_Exercise directions:_ Return the data exactly, with all pictures removed.

_Data section:_

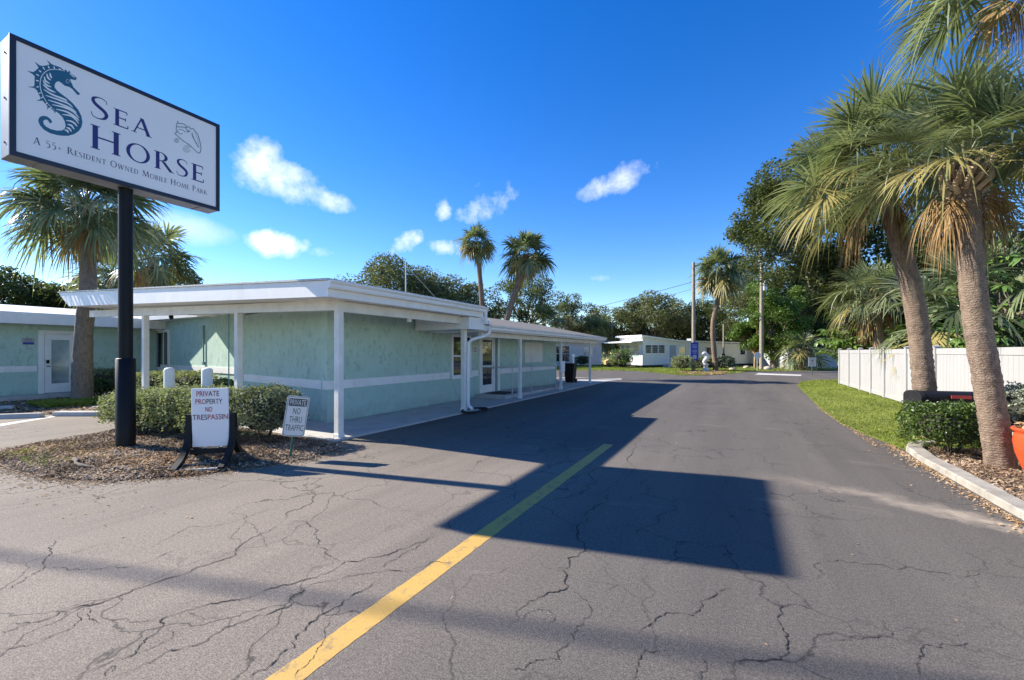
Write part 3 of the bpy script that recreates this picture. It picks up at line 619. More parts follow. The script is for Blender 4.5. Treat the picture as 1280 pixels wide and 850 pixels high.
for ox, oy, pl, wmm in CRK:
    P = np.array([G(ox + x / 2, oy + y / 2) for x, y in pl])
    for _ in range(5):                                   # ragged midpoint displacement
        mid = (P[1:] + P[:-1]) / 2; L = np.linalg.norm(P[1:] - P[:-1], axis=1)[:, None]
        nn = np.c_[-(P[1:] - P[:-1])[:, 1], (P[1:] - P[:-1])[:, 0], np.zeros(len(mid))] / (L + 1e-9)
        mid = mid + nn * rng.normal(0, 0.13, (len(mid), 1)) * np.minimum(L, 0.35)
        Q = np.empty((len(P) + len(mid), 3)); Q[0::2] = P; Q[1::2] = mid; P = Q
    t = np.gradient(P, axis=0); t /= np.linalg.norm(t, axis=1)[:, None] + 1e-9; nn = np.c_[-t[:, 1], t[:, 0], np.zeros(len(t))]
    u = np.linspace(0, 1, len(P)); w = wmm * 0.00015 * np.minimum(1, np.minimum(u, 1 - u) * 8 + 0.15) * np.clip(1 + 0.5 * np.interp(u * 40, np.arange(42), rng.normal(size=42)), 0.25, 2)
    P = P + [0, 0, 0.0034]
    road.strips([np.stack([P + nn * w[:, None], P - nn * w[:, None]], 1)], 1)
road.build('road', [M_ASPH, M_CRACK], kind='structure')

m = MB(); n_ = 240; ys = np.linspace(-4, 7.35, n_); e0 = -2.035 + rng.normal(0, 0.002, n_); e1 = -1.872 + rng.normal(0, 0.002, n_)
m.strips([np.stack([np.c_[e1, ys, np.full(n_, 0.0018)], np.c_[e0, ys, np.full(n_, 0.0018)]], 1)]); m.build('yellow_line', M_YEL, kind='structure')
def paint(name, pix, z=0.004, mat=M_WLINE):
    m = MB(); sheet(m, [G(*p) for p in pix], z); m.build(name, mat, kind='structure')
paint('parking_line', [(0, 530), (66, 520.3), (70, 521), (0, 533)])
paint('stop_line', [(944, 468.2), (948, 466.4), (1002, 468.4), (1001, 470)])
paint('concrete_apron', [(697, 475), (776, 473.2), (778, 474.4), (742, 478.5), (700, 481)], 0.006, M_CONC)
paint('kerb_strip', [(640, 473.5), (700, 471.8), (740, 472), (700, 473.8)], 0.01, M_CONCL)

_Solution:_
Write part 3 of the bpy script that recreates this picture. It picks up at line 619. More parts follow. The script is for Blender 4.5. Treat the picture as 1280 pixels wide and 850 pixels high.
for ox, oy, pl, wmm in CRK:
    P = np.array([G(ox + x / 2, oy + y / 2) for x, y in pl])
    for _ in range(5):                                   # ragged midpoint displacement
        mid = (P[1:] + P[:-1]) / 2; L = np.linalg.norm(P[1:] - P[:-1], axis=1)[:, None]
        nn = np.c_[-(P[1:] - P[:-1])[:, 1], (P[1:] - P[:-1])[:, 0], np.zeros(len(mid))] / (L + 1e-9)
        mid = mid + nn * rng.normal(0, 0.13, (len(mid), 1)) * np.minimum(L, 0.35)
        Q = np.empty((len(P) + len(mid), 3)); Q[0::2] = P; Q[1::2] = mid; P = Q
    t = np.gradient(P, axis=0); t /= np.linalg.norm(t, axis=1)[:, None] + 1e-9; nn = np.c_[-t[:, 1], t[:, 0], np.zeros(len(t))]
    u = np.linspace(0, 1, len(P)); w = wmm * 0.00015 * np.minimum(1, np.minimum(u, 1 - u) * 8 + 0.15) * np.clip(1 + 0.5 * np.interp(u * 40, np.arange(42), rng.normal(size=42)), 0.25, 2)
    P = P + [0, 0, 0.0034]
    road.strips([np.stack([P + nn * w[:, None], P - nn * w[:, None]], 1)], 1)
road.build('road', [M_ASPH, M_CRACK], kind='structure')

m = MB(); n_ = 240; ys = np.linspace(-4, 7.35, n_); e0 = -2.035 + rng.normal(0, 0.002, n_); e1 = -1.872 + rng.normal(0, 0.002, n_)
m.strips([np.stack([np.c_[e1, ys, np.full(n_, 0.0018)], np.c_[e0, ys, np.full(n_, 0.0018)]], 1)]); m.build('yellow_line', M_YEL, kind='structure')
def paint(name, pix, z=0.004, mat=M_WLINE):
    m = MB(); sheet(m, [G(*p) for p in pix], z); m.build(name, mat, kind='structure')
paint('parking_line', [(0, 530), (66, 520.3), (70, 521), (0, 533)])
paint('stop_line', [(944, 468.2), (948, 466.4), (1002, 468.4), (1001, 470)])
paint('concrete_apron', [(697, 475), (776, 473.2), (778, 474.4), (742, 478.5), (700, 481)], 0.006, M_CONC)
paint('kerb_strip', [(640, 473.5), (700, 471.8), (740, 472), (700, 473.8)], 0.01, M_CONCL)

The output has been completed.